**Problem to work on:** Skip all pictures. Write out the data below from its first line through the line that contains "t = NT('door".

**Data provided:**
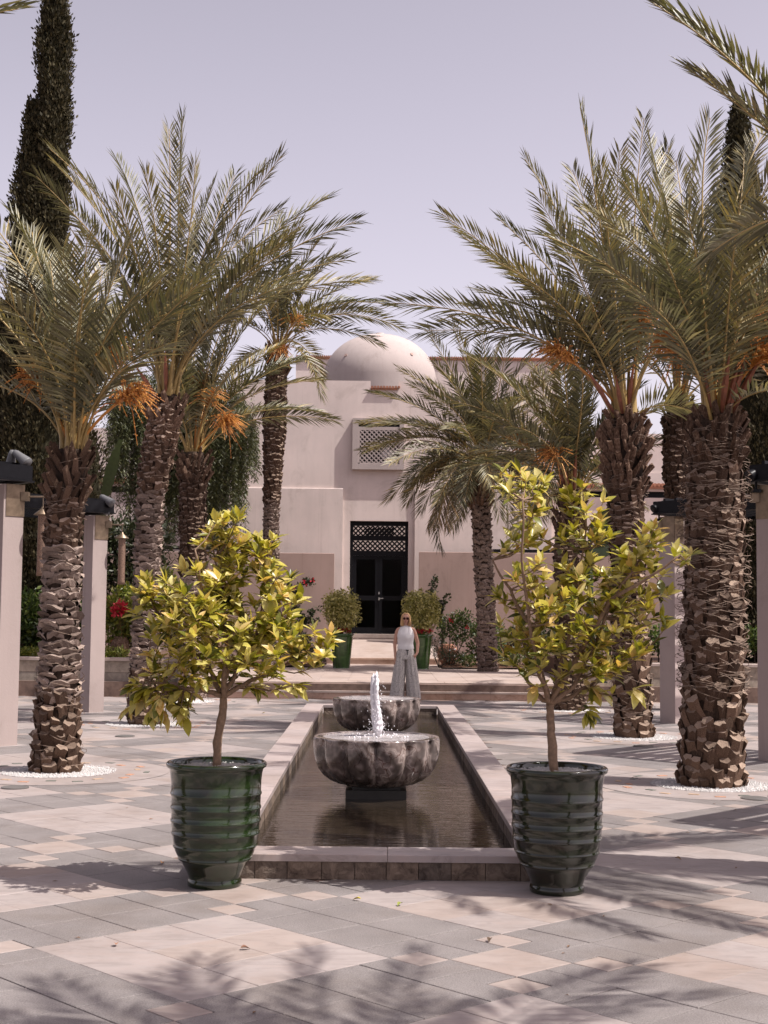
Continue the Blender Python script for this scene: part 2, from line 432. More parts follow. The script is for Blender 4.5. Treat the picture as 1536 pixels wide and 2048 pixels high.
def watermat(name, col, sx, sy, k, rough=0.03):
    t = NT(name, rough, 0.5); v = t.coord('World', (sx, sy, 1))
    t.b.inputs['IOR'].default_value = 1.33
    n1 = t.noise(v, 1.0, 4, 0.55, 0.3)
    t.color(t.ramp(t.noise(t.coord('World'), 3, 4), [(0.3, sc(col, 0.7)), (0.7, sc(col, 1.3))]))
    t.bump(n1, k, 0.02); return t.mat
MT['water'] = watermat('dark pool water', (0.022, 0.016, 0.011), 3.5, 13, 0.22)
MT['bowlwater'] = watermat('churned bowl water', (0.36, 0.33, 0.33), 30, 30, 0.8, 0.08)
t = NT('white foam', 0.35, 0.5); t.color((0.72, 0.70, 0.73)); t.b.inputs['Transmission Weight'].default_value = 0.0
t.b.inputs['Subsurface Weight'].default_value = 0.0; t.bump(t.noise(t.coord('Object'), 60, 3), 0.4, 0.01); MT['foam'] = t.mat
t = NT('door glass', 0.03, 0.5); t.color((0.9, 0.9, 0.92)); t.b.inputs['Transmission Weight'].default_value = 1.0; t.b.inputs['IOR'].default_value = 1.1; MT['glass'] = t.mat

# ================================================================== SETTING
g = MB(); g.box(-120, 120, -12, 160, -0.5, -0.02)
tag(g.build('ground', MT['grout']), kind='structure', label='ground under the paving')

# paving: square lattice fitted to the plaza. unit = 1/6 of a large square
GO = Vector((-0.828, 6.2185)); GU = Vector((0.8950, 0.8009)) / 6; GV = Vector((-0.8865, 0.9394)) / 6
def uv(u, v): p = GO + GU * u + GV * v; return (p.x, p.y)
POOL = (-1.19, 1.26, 8.99, 23.4)
plaza = MB(); plaza.box(-30, 30, -3, 27.3, -0.3, -0.006)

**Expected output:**
Continue the Blender Python script for this scene: part 2, from line 432. More parts follow. The script is for Blender 4.5. Treat the picture as 1536 pixels wide and 2048 pixels high.
def watermat(name, col, sx, sy, k, rough=0.03):
    t = NT(name, rough, 0.5); v = t.coord('World', (sx, sy, 1))
    t.b.inputs['IOR'].default_value = 1.33
    n1 = t.noise(v, 1.0, 4, 0.55, 0.3)
    t.color(t.ramp(t.noise(t.coord('World'), 3, 4), [(0.3, sc(col, 0.7)), (0.7, sc(col, 1.3))]))
    t.bump(n1, k, 0.02); return t.mat
MT['water'] = watermat('dark pool water', (0.022, 0.016, 0.011), 3.5, 13, 0.22)
MT['bowlwater'] = watermat('churned bowl water', (0.36, 0.33, 0.33), 30, 30, 0.8, 0.08)
t = NT('white foam', 0.35, 0.5); t.color((0.72, 0.70, 0.73)); t.b.inputs['Transmission Weight'].default_value = 0.0
t.b.inputs['Subsurface Weight'].default_value = 0.0; t.bump(t.noise(t.coord('Object'), 60, 3), 0.4, 0.01); MT['foam'] = t.mat
t = NT('door glass', 0.03, 0.5); t.color((0.9, 0.9, 0.92)); t.b.inputs['Transmission Weight'].default_value = 1.0; t.b.inputs['IOR'].default_value = 1.1; MT['glass'] = t.mat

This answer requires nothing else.